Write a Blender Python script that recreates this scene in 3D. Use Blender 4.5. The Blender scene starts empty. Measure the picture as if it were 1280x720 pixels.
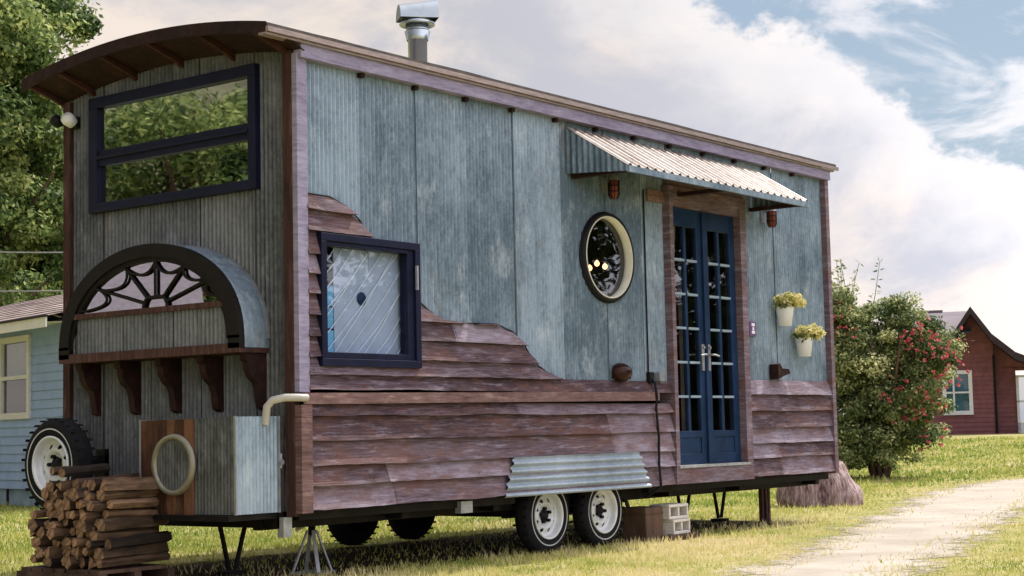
import bpy, bmesh, math, random
import numpy as np
from mathutils import Vector, Matrix, noise
random.seed(7); rng = np.random.default_rng(7)
PI = math.pi; R = math.radians
S = bpy.context.scene; C = S.collection

# ------------------------------------------------------------------ helpers
class MB:
    """collects faces for ONE mesh object; every face carries a 'tone' value for material variation"""
    def __init__(s): s.v = []; s.f = []; s.t = []; s.sm = []
    def face(s, pts, tone=0.5, smooth=False):
        i = len(s.v); s.v += [tuple(p) for p in pts]; s.f.append(tuple(range(i, i+len(pts)))); s.t.append(tone); s.sm.append(smooth)
    def grid(s, rows, tone=0.5, smooth=True, closed=False):
        n = len(rows[0]); i = len(s.v)
        for r in rows: s.v += [tuple(p) for p in r]
        for a in range(len(rows)-1):
            for b in range(n if closed else n-1):
                c = (b+1) % n
                s.f.append((i+a*n+b, i+a*n+c, i+(a+1)*n+c, i+(a+1)*n+b)); s.t.append(tone); s.sm.append(smooth)
    def box(s, x0, x1, y0, y1, z0, z1, tone=0.5, M=None):
        p = [Vector(q) for q in ((x0,y0,z0),(x1,y0,z0),(x1,y1,z0),(x0,y1,z0),(x0,y0,z1),(x1,y0,z1),(x1,y1,z1),(x0,y1,z1))]
        if M is not None: p = [M @ q for q in p]
        i = len(s.v); s.v += [tuple(q) for q in p]
        for f in ((0,3,2,1),(4,5,6,7),(0,1,5,4),(1,2,6,5),(2,3,7,6),(3,0,4,7)):
            s.f.append(tuple(i+k for k in f)); s.t.append(tone); s.sm.append(False)
    def tube(s, a, b, r, r2=None, n=10, tone=0.5, caps=True):
        a = Vector(a); b = Vector(b); r2 = r if r2 is None else r2
        d = (b-a).normalized(); u = d.orthogonal().normalized(); w = d.cross(u)
        ra = [a+(u*math.cos(2*PI*k/n)+w*math.sin(2*PI*k/n))*r for k in range(n)]
        rb = [b+(u*math.cos(2*PI*k/n)+w*math.sin(2*PI*k/n))*r2 for k in range(n)]
        s.grid([ra, rb], tone, True, True)
        if caps: s.face(ra[::-1], tone); s.face(rb, tone)
    def path(s, pts, r, n=8, tone=0.5):
        pts = [Vector(p) for p in pts]
        rr = r if hasattr(r, '__len__') else [r]*len(pts); rows = []
        u = (pts[1]-pts[0]).orthogonal().normalized()
        for i, p in enumerate(pts):
            d = (pts[min(i+1, len(pts)-1)]-pts[max(i-1, 0)]).normalized()
            u = (u-d*u.dot(d)).normalized(); w = d.cross(u)
            rows.append([p+(u*math.cos(2*PI*k/n)+w*math.sin(2*PI*k/n))*rr[i] for k in range(n)])
        s.grid(rows, tone, True, True); s.face(rows[0][::-1], tone); s.face(rows[-1], tone)
    def lathe(s, prof, M, n=40, tone=0.5):
        rows = [[M @ Vector((r*math.cos(2*PI*k/n), r*math.sin(2*PI*k/n), z)) for k in range(n)] for r, z in prof]
        s.grid(rows, tone, True, True)
    def prism(s, poly, M, d, tone=0.5):
        """poly in local xy, extruded along local z 0..d"""
        a = [M @ Vector((x, y, 0)) for x, y in poly]; b = [M @ Vector((x, y, d)) for x, y in poly]
        s.face(a[::-1], tone); s.face(b, tone)
        n = len(poly)
        for k in range(n): s.face((a[k], a[(k+1) % n], b[(k+1) % n], b[k]), tone)
    def build(s, name, mat, parent=None, loc=None):
        me = bpy.data.meshes.new(name); me.from_pydata(s.v, [], s.f)
        me.polygons.foreach_set('use_smooth', s.sm)
        at = me.attributes.new('tone', 'FLOAT', 'FACE'); at.data.foreach_set('value', s.t)
        me.materials.append(mat); me.update()
        o = bpy.data.objects.new(name, me); C.objects.link(o)
        if parent: o.parent = parent
        if loc is not None: o.location = loc
        return o
def bevel(o, w=0.005, seg=2):
    m = o.modifiers.new('bevel', 'BEVEL'); m.width = w; m.segments = seg; m.limit_method = 'ANGLE'; return o
def tag(o, label=None, cat=None, group=None, kind=None):
    if label: o['label'] = label
    if cat: o['category'] = cat
    if group: o['group'] = group
    if kind: o['kind'] = kind
    return o
def thing(name, label, cat, loc=(0,0,0), rz=0, group=None):
    o = bpy.data.objects.new(name, None); C.objects.link(o); o.location = loc; o.rotation_euler = (0,0,rz)
    o.empty_display_size = .2
    return tag(o, label, cat, group)
def copy_tree(o, parent=None):
    c = o.copy(); C.objects.link(c)
    if parent: c.parent = parent
    for ch in list(o.children): copy_tree(ch, c)
    return c
def TM(x, y, z): return Matrix.Translation((x, y, z))
def RM(a, ax): return Matrix.Rotation(a, 4, ax)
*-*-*
SHORT EXERCISE >>
Retype the data above exactly; pictures are not part of the copy.

TASK OUTPUT >>
Write a Blender Python script that recreates this scene in 3D. Use Blender 4.5. The Blender scene starts empty. Measure the picture as if it were 1280x720 pixels.
import bpy, bmesh, math, random
import numpy as np
from mathutils import Vector, Matrix, noise
random.seed(7); rng = np.random.default_rng(7)
PI = math.pi; R = math.radians
S = bpy.context.scene; C = S.collection

# ------------------------------------------------------------------ helpers
class MB:
    """collects faces for ONE mesh object; every face carries a 'tone' value for material variation"""
    def __init__(s): s.v = []; s.f = []; s.t = []; s.sm = []
    def face(s, pts, tone=0.5, smooth=False):
        i = len(s.v); s.v += [tuple(p) for p in pts]; s.f.append(tuple(range(i, i+len(pts)))); s.t.append(tone); s.sm.append(smooth)
    def grid(s, rows, tone=0.5, smooth=True, closed=False):
        n = len(rows[0]); i = len(s.v)
        for r in rows: s.v += [tuple(p) for p in r]
        for a in range(len(rows)-1):
            for b in range(n if closed else n-1):
                c = (b+1) % n
                s.f.append((i+a*n+b, i+a*n+c, i+(a+1)*n+c, i+(a+1)*n+b)); s.t.append(tone); s.sm.append(smooth)
    def box(s, x0, x1, y0, y1, z0, z1, tone=0.5, M=None):
        p = [Vector(q) for q in ((x0,y0,z0),(x1,y0,z0),(x1,y1,z0),(x0,y1,z0),(x0,y0,z1),(x1,y0,z1),(x1,y1,z1),(x0,y1,z1))]
        if M is not None: p = [M @ q for q in p]
        i = len(s.v); s.v += [tuple(q) for q in p]
        for f in ((0,3,2,1),(4,5,6,7),(0,1,5,4),(1,2,6,5),(2,3,7,6),(3,0,4,7)):
            s.f.append(tuple(i+k for k in f)); s.t.append(tone); s.sm.append(False)
    def tube(s, a, b, r, r2=None, n=10, tone=0.5, caps=True):
        a = Vector(a); b = Vector(b); r2 = r if r2 is None else r2
        d = (b-a).normalized(); u = d.orthogonal().normalized(); w = d.cross(u)
        ra = [a+(u*math.cos(2*PI*k/n)+w*math.sin(2*PI*k/n))*r for k in range(n)]
        rb = [b+(u*math.cos(2*PI*k/n)+w*math.sin(2*PI*k/n))*r2 for k in range(n)]
        s.grid([ra, rb], tone, True, True)
        if caps: s.face(ra[::-1], tone); s.face(rb, tone)
    def path(s, pts, r, n=8, tone=0.5):
        pts = [Vector(p) for p in pts]
        rr = r if hasattr(r, '__len__') else [r]*len(pts); rows = []
        u = (pts[1]-pts[0]).orthogonal().normalized()
        for i, p in enumerate(pts):
            d = (pts[min(i+1, len(pts)-1)]-pts[max(i-1, 0)]).normalized()
            u = (u-d*u.dot(d)).normalized(); w = d.cross(u)
            rows.append([p+(u*math.cos(2*PI*k/n)+w*math.sin(2*PI*k/n))*rr[i] for k in range(n)])
        s.grid(rows, tone, True, True); s.face(rows[0][::-1], tone); s.face(rows[-1], tone)
    def lathe(s, prof, M, n=40, tone=0.5):
        rows = [[M @ Vector((r*math.cos(2*PI*k/n), r*math.sin(2*PI*k/n), z)) for k in range(n)] for r, z in prof]
        s.grid(rows, tone, True, True)
    def prism(s, poly, M, d, tone=0.5):
        """poly in local xy, extruded along local z 0..d"""
        a = [M @ Vector((x, y, 0)) for x, y in poly]; b = [M @ Vector((x, y, d)) for x, y in poly]
        s.face(a[::-1], tone); s.face(b, tone)
        n = len(poly)
        for k in range(n): s.face((a[k], a[(k+1) % n], b[(k+1) % n], b[k]), tone)
    def build(s, name, mat, parent=None, loc=None):
        me = bpy.data.meshes.new(name); me.from_pydata(s.v, [], s.f)
        me.polygons.foreach_set('use_smooth', s.sm)
        at = me.attributes.new('tone', 'FLOAT', 'FACE'); at.data.foreach_set('value', s.t)
        me.materials.append(mat); me.update()
        o = bpy.data.objects.new(name, me); C.objects.link(o)
        if parent: o.parent = parent
        if loc is not None: o.location = loc
        return o
def bevel(o, w=0.005, seg=2):
    m = o.modifiers.new('bevel', 'BEVEL'); m.width = w; m.segments = seg; m.limit_method = 'ANGLE'; return o
def tag(o, label=None, cat=None, group=None, kind=None):
    if label: o['label'] = label
    if cat: o['category'] = cat
    if group: o['group'] = group
    if kind: o['kind'] = kind
    return o
def thing(name, label, cat, loc=(0,0,0), rz=0, group=None):
    o = bpy.data.objects.new(name, None); C.objects.link(o); o.location = loc; o.rotation_euler = (0,0,rz)
    o.empty_display_size = .2
    return tag(o, label, cat, group)
def copy_tree(o, parent=None):
    c = o.copy(); C.objects.link(c)
    if parent: c.parent = parent
    for ch in list(o.children): copy_tree(ch, c)
    return c
def TM(x, y, z): return Matrix.Translation((x, y, z))
def RM(a, ax): return Matrix.Rotation(a, 4, ax)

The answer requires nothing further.